Oleh karena itu, ketika individu merasakan stress karena adanya crowding yang dirasa mengganggu personal space dari individu, diperlukan coping strategy yang tepat. Dalam penelitian yang dilakukan oleh Sari, Gunawan, dan Septiani (2018) menjelaskan bahwa coping strategy dilakukan oleh individu yang merasa stress karena crowding adalah emotion focused coping karena subjek lebih menekankan pada upaya untuk mengurangi berbagai reaksi emosional negatif terhadap stress yang di hadapi akibat tinggal di lingkungan padat atau bising, bahkan keduanya.
Sedangkan, Hermawan (2014) mengungkapkan bahwa remaja lebih banyak menggunakan emotion focused coping dengan strategi positive reappraisal, yaitu usaha untuk menciptakan makna yang positif dengan memusatkan pada pengembangan personal dan juga melibatkan hal-hal yang bersifat religius.
Meskipun demikian, perlu dipahami bahwa setiap individu memiliki perbedaan dalam menilai suatu stressor.
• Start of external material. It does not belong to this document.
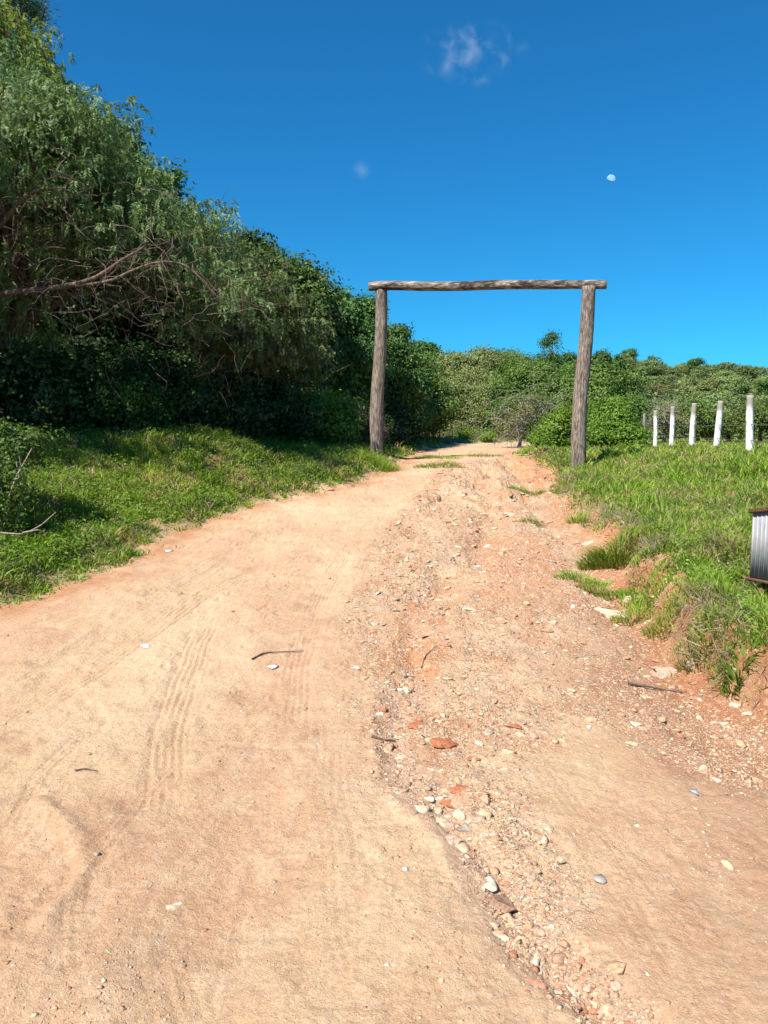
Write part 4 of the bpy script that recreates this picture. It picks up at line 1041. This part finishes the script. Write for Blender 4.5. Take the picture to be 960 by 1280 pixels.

Oleh karena itu, hendaknya setiap individu dapat mengenali diri sendiri dengan lebih baik, terutama faktor-faktor yang menyebabkan munculnya stress. Ketika individu tersebut merasakan stress akibat adanya stressor lingkungan dalam hal ini akibat terganggunya personal space karena adanya crowding, maka cara yang dapat dilakukan adalah melakukan coping strategy yang tepat, yaitu yang sesuai dengan diri individu tersebut. Dengan demikian, stress lingkungan tidak mengganggu kehidupan sehari-hari individu.